When I dream of home, I almost always dream of the house I spent my youngest years in. I lived there from birth through about the beginning of high school, when my grandparents died and we moved into their house. My parents lived in that house until they both died (about 9 years apart), and I often visited them there. But my dreams of home are almost always of that first house. I don't know why.
I do like this new apartment, but I wonder if somewhere, deep in the dark and cobwebbed recesses of my mind, if I just look at any apartment I've lived in as just a locker where I keep my stuff and sleep and eat. I have never had the urge to own a home.

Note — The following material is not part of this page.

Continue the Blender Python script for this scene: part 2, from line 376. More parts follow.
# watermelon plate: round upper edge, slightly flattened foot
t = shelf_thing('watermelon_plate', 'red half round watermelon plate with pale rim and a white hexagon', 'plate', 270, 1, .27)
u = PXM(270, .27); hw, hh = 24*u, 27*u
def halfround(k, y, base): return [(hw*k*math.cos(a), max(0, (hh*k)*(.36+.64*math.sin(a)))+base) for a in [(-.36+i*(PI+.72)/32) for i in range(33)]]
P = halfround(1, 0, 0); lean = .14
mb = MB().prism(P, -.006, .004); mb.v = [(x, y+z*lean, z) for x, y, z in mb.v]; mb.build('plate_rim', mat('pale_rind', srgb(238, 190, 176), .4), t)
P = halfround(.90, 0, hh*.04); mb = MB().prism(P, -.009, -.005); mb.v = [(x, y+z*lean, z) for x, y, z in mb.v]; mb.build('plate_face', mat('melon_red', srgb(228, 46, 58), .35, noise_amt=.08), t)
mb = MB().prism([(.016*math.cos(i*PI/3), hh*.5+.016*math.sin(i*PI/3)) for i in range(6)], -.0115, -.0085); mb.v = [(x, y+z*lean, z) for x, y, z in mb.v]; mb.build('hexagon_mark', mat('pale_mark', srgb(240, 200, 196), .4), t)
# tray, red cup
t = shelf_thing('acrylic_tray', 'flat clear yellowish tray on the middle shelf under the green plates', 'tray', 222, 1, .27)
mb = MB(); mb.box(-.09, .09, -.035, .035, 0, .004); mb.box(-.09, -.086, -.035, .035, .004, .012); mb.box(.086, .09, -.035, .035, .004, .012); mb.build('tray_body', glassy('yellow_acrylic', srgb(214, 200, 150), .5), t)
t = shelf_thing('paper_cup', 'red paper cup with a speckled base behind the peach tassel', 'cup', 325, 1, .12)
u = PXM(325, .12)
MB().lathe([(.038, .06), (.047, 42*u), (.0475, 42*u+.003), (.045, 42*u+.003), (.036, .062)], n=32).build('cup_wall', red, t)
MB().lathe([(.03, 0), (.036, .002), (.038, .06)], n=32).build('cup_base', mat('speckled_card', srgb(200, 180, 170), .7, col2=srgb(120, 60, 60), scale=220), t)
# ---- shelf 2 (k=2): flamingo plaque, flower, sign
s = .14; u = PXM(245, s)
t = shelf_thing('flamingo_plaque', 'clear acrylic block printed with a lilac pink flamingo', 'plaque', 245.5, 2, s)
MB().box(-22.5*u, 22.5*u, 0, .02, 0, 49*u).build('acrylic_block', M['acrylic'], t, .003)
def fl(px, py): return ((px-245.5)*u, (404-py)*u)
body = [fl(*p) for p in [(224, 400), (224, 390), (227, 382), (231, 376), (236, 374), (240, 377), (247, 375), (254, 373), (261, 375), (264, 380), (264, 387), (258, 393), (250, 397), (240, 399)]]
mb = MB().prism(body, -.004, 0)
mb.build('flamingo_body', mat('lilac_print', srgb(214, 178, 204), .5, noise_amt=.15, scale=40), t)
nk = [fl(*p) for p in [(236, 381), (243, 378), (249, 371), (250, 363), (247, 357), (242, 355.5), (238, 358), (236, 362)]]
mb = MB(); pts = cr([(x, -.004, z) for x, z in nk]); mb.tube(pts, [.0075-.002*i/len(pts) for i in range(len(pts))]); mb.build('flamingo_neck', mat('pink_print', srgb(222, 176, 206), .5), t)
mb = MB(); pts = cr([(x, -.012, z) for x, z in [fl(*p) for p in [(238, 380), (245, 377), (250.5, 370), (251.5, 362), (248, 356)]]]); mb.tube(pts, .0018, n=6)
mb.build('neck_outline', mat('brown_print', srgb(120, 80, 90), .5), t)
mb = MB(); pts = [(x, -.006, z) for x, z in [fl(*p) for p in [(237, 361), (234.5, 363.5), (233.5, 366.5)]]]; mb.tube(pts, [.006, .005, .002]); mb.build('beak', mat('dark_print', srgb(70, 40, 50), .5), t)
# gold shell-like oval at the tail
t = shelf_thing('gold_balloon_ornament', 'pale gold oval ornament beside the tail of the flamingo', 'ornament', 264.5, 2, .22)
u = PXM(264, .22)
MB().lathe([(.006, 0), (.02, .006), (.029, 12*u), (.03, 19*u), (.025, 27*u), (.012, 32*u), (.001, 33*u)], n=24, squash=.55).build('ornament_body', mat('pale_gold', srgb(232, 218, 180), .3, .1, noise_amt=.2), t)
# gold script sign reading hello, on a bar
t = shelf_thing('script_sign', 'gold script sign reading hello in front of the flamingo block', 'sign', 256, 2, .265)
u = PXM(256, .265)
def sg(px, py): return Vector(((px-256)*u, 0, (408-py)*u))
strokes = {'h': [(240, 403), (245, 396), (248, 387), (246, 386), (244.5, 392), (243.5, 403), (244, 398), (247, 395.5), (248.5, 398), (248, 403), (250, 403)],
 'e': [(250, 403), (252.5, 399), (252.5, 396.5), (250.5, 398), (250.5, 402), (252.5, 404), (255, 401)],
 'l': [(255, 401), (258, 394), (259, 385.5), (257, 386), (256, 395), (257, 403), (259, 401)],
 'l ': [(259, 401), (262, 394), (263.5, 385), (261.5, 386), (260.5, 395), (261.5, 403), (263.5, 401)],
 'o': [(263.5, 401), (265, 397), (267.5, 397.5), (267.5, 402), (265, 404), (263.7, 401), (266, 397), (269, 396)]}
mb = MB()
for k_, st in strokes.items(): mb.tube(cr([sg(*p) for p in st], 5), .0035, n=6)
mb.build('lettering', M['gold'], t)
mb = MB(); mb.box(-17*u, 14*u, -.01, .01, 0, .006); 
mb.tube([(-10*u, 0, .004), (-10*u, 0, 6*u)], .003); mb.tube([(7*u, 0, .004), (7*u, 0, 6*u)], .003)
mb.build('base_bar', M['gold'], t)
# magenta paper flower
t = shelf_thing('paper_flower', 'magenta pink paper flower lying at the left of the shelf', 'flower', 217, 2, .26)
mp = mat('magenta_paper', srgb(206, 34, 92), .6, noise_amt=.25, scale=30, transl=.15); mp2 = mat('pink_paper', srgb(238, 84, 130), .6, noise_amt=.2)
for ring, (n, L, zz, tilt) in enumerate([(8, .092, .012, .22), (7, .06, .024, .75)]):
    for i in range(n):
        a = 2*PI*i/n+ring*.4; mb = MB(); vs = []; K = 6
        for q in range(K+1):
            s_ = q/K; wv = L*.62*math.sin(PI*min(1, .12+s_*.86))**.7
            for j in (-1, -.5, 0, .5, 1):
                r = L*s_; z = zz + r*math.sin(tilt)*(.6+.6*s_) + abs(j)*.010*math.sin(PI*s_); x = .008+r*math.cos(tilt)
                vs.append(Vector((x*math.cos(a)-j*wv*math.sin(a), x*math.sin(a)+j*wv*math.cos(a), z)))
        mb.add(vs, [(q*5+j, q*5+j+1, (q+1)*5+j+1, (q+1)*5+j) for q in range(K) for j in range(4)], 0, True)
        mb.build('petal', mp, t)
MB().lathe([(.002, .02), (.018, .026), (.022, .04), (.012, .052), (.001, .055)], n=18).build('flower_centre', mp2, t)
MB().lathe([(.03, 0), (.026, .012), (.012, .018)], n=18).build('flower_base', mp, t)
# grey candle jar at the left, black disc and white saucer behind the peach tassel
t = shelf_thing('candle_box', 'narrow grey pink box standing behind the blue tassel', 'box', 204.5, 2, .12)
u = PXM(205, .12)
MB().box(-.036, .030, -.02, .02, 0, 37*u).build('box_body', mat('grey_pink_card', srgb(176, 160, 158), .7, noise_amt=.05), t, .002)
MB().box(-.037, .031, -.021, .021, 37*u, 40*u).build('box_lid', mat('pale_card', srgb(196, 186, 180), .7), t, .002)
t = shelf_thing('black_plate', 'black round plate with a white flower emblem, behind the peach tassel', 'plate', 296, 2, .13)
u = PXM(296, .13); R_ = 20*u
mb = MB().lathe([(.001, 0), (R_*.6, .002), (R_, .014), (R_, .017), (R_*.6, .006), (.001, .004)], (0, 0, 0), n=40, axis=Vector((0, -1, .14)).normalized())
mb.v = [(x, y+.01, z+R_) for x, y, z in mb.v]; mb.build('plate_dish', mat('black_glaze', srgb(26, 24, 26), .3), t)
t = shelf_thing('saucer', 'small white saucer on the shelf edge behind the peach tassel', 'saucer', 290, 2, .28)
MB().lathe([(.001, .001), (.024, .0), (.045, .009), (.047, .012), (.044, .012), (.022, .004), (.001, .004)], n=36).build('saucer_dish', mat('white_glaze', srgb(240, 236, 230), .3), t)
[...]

It's just too much work, and probably too much responsibility for me (that explains the whole lack of family, kids, and wife thing, too, probably, if we're going to take the time to bargain-basement psychoanalyize me...and really, I wish we wouldn't. There are far more fun things to do.). So maybe the very transient nature of just renting an apartment has taken its toll on my fragile psyche. Still...I have lived in the same building for over 12 years now. That must make me some kind of common-law resident, right?
I suppose at some point I'll come around and view this place as home. After all, all my stuff is here, right? And I do enjoy coming home and settling in for the night and just closing the blinds and shutting the world out. And I guess that's what home is, isn't it? A little port in the storm, a place to hang your hat, a refuge from the outside world. All those things describe this still kinda-sorta "new" apartment for me, thankfully. Which is good, since I just signed on for another one-year "tour of duty."